Perhaps this will be the last time that we ever have to discuss Terrelle Pryor in regards to his time as a Raider.

So let's keep it short and sweet.

If you haven't read my thoughts on the young quarterback, here's a link that will take any remotely intelligent Raiders fan off of the bandwagon...(

Okay, so here's my problem.
The Raider Nation absolutely panicked when they only got a seventh round pick for Terrelle Pryor, but then threw a fit when Reggie McKenzie invested a sixth round pick in a trade for Houston's Matt Schaub.

For the record.
The Raider Nation wanted more than a seventh round pick for 9 interceptions, 12 touchdowns, and almost 2,000 yards passing, but a sixth round pick was too much for almost 25,000 yards passing, 130 touchdowns, and 84 interceptions.
Um... Okay. That makes sense.

Terrelle Pryor is a project that may or may not ever amount to anything who fails to grasp the simplest of offenses and failed to get the play to the huddle twenty-four times last year.
Matt Schaub is at worst, a game manager who has playoff experience and a pro bowl MVP.

The difference between a 6th and 7th round draft pick isn't that great.
The difference between a faster, dumber Tim Tebow and a starting caliber Quarterback is.

Now... My problem.

Despite all of the evidence I just brought before you, there are still some Al Davis loyalists out there.
Guys who want coaches fired after one season, who want the Raiders to overpay big name free agents (#DJaxToOakland), and refuse to let go of failed QB projects (Jamarcus Russell fans jumped on the Jason Campbell bandwagon jumped on the Terrelle Pryor bandwagon).

Einstein defined insanity as "doing the same thing over and over and expecting different results."
That sums up the Raider Nation.
"Who cares if we haven't had a winning season since George Bush was a popular president, lets fire coaches and try to build through free agency. Let's just keep doing things the way that Al did and eventually we'll be good again! Lets get angry every time that Reggie McKenzie does something that Al wouldn't. Who cares if he's been trying to undo all of Al and Hue Jackson's damage. Who cares if he hasn't had cap space or a full draft until this year. Who cares if the AFC West has transformed from punching bag to the best division in the NFL, we want results!"
Does that make sense?
No. Not even a little bit.
Look at how the Raiders played last year.
That team was awful. They had almost no talent on either side of the ball, and not only did they win 4 games, but they were very competitive versus some very good teams.

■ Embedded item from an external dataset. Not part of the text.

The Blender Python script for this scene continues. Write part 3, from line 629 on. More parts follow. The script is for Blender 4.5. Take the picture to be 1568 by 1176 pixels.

The Raiders probably should've beaten the Colts, Chiefs, Titans, Jets, Cowboys, and Giants. They just couldn't finish. That's almost a ten win season with a roster so bad, nobody would use them on Madden. If you can't attribute that success to the roster, then who should get the credit?
Duh. Dennis Allen and Reggie McKenzie.

Don't get me wrong. They need a strong draft and at least six wins to keep the current staff intact, a task that won't be easily accomplished versus the toughest schedule in the NFL.
But with a revamped roster and a full draft... It'll be interesting to see how this years Raider team fares.

Bottom Line.

I love the unbridled passion of the Raider Nation.
I love that despite a decade of decay, the Silver and Black faithful have not abandoned their team.
Watch the Jets or Titans play. Turn on your TV and flip to a Browns game.
You try and tell me that those fans show the heart and loyalty that the Raider Nation does.
You can't. Not honestly anyway.

Yup, I love how much my fellow Raider fans love their team, love our team.
But please, for the love of God, shut up about Terrelle Pryor, and give Reggie McKenzie a real chance.